Information provided:
· · · ·

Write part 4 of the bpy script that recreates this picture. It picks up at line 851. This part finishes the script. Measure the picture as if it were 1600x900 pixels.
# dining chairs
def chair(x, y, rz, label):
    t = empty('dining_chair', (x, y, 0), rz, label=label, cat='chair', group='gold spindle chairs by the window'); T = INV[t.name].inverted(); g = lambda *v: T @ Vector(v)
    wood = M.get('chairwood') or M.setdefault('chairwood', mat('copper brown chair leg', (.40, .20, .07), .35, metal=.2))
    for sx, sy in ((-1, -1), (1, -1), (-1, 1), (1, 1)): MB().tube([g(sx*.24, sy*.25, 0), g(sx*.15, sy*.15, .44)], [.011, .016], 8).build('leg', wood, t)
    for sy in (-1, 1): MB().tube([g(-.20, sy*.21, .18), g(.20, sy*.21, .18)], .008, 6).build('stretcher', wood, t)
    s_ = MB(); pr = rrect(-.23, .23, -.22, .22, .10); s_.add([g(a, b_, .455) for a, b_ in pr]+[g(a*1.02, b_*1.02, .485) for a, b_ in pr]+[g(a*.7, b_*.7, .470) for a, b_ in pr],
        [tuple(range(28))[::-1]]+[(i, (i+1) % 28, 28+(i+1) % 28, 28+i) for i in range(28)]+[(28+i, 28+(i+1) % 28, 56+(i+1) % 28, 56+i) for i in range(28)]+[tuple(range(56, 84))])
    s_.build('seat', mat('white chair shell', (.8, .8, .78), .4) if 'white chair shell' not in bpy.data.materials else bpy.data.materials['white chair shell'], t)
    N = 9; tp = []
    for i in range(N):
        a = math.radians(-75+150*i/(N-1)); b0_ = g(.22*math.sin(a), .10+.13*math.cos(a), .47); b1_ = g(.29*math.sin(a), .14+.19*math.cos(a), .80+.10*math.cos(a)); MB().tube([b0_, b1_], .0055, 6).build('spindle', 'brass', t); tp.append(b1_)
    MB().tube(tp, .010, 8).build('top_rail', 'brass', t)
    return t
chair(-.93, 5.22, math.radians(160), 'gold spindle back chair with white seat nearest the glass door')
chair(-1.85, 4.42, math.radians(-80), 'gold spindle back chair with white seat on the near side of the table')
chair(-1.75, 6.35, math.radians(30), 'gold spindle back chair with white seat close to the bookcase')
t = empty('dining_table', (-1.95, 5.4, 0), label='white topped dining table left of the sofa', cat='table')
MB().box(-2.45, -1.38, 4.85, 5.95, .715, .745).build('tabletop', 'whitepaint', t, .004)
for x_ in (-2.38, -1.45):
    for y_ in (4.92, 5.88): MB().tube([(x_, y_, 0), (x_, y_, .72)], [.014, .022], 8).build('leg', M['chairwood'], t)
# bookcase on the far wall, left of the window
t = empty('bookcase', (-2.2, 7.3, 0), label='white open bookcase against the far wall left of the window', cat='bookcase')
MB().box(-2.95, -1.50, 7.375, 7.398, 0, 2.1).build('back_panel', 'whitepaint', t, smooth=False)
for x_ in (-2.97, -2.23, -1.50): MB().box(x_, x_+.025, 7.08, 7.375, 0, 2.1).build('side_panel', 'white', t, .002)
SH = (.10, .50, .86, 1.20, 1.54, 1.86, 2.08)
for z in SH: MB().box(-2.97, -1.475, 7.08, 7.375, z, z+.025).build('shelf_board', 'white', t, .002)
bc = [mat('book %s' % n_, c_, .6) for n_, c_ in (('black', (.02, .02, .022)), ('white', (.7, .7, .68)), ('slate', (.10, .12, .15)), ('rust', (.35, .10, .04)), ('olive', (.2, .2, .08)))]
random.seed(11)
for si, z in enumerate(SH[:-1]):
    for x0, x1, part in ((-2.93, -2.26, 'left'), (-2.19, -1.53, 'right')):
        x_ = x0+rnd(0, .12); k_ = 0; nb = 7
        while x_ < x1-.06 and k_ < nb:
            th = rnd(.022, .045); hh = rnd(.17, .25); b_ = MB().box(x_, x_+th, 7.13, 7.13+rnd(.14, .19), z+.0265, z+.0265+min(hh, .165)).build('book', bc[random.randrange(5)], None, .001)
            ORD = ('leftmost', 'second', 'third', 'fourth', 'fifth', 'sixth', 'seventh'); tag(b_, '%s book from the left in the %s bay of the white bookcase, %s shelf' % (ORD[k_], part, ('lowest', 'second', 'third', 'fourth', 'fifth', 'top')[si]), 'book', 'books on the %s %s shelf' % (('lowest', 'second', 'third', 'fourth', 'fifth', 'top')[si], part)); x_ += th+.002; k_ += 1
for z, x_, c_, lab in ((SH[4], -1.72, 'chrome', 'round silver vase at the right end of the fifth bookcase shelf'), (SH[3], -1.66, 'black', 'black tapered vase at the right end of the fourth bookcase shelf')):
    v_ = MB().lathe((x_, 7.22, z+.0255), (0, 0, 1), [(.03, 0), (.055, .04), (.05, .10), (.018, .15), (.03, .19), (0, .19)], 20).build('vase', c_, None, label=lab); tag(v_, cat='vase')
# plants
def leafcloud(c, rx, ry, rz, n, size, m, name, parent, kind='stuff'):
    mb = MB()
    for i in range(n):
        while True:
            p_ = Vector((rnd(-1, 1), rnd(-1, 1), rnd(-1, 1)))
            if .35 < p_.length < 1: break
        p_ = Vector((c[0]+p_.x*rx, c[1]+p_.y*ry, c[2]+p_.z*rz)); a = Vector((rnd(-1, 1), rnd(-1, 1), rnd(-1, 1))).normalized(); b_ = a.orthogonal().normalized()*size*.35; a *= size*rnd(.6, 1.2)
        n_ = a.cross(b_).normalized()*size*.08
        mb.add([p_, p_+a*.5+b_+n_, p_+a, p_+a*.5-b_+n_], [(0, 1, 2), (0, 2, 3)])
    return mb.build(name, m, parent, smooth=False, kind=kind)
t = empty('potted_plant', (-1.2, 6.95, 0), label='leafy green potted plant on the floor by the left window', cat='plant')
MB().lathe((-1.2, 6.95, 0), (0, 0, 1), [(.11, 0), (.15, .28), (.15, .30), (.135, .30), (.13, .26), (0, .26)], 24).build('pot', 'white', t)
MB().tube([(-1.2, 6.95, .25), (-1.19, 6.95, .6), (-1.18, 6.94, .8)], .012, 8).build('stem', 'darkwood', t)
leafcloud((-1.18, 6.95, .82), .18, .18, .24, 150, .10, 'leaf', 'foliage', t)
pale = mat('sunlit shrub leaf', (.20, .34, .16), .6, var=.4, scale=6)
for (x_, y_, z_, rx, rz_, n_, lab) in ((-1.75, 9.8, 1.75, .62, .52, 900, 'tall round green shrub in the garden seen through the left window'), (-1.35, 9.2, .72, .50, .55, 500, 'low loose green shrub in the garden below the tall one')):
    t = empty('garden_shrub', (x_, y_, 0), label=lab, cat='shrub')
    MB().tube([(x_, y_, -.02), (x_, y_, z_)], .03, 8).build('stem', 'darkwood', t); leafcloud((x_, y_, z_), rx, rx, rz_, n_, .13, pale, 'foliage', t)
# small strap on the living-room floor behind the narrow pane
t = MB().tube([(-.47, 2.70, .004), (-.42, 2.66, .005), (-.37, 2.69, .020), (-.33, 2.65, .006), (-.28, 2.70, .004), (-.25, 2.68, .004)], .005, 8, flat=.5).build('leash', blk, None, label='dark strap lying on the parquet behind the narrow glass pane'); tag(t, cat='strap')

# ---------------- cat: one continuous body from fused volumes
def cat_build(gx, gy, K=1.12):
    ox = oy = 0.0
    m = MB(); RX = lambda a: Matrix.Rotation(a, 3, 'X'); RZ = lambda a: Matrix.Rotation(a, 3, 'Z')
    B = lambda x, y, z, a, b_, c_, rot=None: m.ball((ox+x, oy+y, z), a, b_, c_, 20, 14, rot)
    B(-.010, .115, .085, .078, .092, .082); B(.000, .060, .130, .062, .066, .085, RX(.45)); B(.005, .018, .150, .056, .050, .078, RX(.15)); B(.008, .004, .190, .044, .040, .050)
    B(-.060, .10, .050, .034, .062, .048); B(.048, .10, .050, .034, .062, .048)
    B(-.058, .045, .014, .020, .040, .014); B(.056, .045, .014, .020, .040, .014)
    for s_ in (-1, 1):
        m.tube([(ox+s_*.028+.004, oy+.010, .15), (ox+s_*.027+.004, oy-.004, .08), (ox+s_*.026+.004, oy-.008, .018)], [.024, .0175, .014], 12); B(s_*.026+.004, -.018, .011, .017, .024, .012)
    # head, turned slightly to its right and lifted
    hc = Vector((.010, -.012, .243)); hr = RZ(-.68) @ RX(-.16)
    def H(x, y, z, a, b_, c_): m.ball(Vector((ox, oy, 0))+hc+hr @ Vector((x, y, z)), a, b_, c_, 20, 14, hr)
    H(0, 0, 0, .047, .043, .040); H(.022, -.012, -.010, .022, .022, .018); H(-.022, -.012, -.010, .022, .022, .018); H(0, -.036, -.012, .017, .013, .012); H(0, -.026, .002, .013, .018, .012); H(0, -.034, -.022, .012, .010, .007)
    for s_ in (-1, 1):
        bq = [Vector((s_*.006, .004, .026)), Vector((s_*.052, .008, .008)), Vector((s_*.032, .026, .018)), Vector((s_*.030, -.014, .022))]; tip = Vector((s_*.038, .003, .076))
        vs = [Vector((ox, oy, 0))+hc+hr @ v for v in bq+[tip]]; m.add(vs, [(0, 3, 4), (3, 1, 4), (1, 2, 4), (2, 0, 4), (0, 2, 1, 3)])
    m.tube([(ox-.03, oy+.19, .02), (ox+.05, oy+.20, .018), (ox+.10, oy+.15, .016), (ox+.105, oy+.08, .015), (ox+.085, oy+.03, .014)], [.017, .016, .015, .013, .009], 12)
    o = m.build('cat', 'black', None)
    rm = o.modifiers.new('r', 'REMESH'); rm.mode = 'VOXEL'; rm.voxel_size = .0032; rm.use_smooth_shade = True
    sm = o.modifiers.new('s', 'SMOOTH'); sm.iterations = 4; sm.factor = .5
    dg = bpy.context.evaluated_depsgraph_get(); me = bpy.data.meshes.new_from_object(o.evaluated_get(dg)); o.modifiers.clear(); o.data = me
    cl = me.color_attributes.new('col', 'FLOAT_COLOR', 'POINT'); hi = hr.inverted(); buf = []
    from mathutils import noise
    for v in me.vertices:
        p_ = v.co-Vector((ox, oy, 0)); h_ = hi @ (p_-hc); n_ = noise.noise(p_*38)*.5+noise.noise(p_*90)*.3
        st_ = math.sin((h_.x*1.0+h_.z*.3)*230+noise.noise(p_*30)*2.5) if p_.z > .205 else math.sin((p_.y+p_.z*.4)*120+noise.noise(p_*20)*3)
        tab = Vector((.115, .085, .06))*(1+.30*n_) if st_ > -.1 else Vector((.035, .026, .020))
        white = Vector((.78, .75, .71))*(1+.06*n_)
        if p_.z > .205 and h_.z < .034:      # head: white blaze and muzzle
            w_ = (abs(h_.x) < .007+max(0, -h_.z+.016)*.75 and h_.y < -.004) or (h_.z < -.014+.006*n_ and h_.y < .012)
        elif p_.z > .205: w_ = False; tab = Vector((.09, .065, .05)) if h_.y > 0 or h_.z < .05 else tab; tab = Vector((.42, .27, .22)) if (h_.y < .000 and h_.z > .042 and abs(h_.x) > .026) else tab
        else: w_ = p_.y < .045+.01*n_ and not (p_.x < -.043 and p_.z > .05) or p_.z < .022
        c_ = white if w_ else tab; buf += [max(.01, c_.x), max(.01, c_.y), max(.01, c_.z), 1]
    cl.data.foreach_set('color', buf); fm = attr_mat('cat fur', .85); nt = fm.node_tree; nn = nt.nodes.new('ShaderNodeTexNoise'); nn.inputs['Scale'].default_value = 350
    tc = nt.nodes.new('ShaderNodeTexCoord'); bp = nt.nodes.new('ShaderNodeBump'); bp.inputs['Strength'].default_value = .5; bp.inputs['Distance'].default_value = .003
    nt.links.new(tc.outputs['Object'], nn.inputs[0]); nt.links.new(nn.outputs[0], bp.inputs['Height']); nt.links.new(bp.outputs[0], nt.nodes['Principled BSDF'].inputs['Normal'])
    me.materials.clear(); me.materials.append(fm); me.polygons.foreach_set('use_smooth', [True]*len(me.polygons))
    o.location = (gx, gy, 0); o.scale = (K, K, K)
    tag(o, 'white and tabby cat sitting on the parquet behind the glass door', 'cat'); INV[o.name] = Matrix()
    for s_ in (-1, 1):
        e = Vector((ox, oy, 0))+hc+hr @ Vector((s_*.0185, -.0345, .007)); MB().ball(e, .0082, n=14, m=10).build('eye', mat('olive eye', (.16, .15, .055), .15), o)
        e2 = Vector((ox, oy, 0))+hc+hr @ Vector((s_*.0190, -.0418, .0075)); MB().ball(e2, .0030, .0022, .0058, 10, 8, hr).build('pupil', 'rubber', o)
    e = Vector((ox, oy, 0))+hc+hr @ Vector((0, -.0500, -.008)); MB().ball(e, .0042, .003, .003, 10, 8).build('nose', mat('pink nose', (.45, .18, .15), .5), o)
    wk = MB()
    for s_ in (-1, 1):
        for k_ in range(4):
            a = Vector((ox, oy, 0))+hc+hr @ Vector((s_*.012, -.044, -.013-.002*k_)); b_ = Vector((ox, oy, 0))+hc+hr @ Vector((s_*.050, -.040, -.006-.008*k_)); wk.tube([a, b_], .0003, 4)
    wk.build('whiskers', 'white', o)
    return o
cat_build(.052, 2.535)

· · · ·

Problem description: Pick out the lines above containing the word "part", then copy them.

Exercise response:
Write part 4 of the bpy script that recreates this picture. It picks up at line 851. This part finishes the script. Measure the picture as if it were 1600x900 pixels.
    for x0, x1, part in ((-2.93, -2.26, 'left'), (-2.19, -1.53, 'right')):
            ORD = ('leftmost', 'second', 'third', 'fourth', 'fifth', 'sixth', 'seventh'); tag(b_, '%s book from the left in the %s bay of the white bookcase, %s shelf' % (ORD[k_], part, ('lowest', 'second', 'third', 'fourth', 'fifth', 'top')[si]), 'book', 'books on the %s %s shelf' % (('lowest', 'second', 'third', 'fourth', 'fifth', 'top')[si], part)); x_ += th+.002; k_ += 1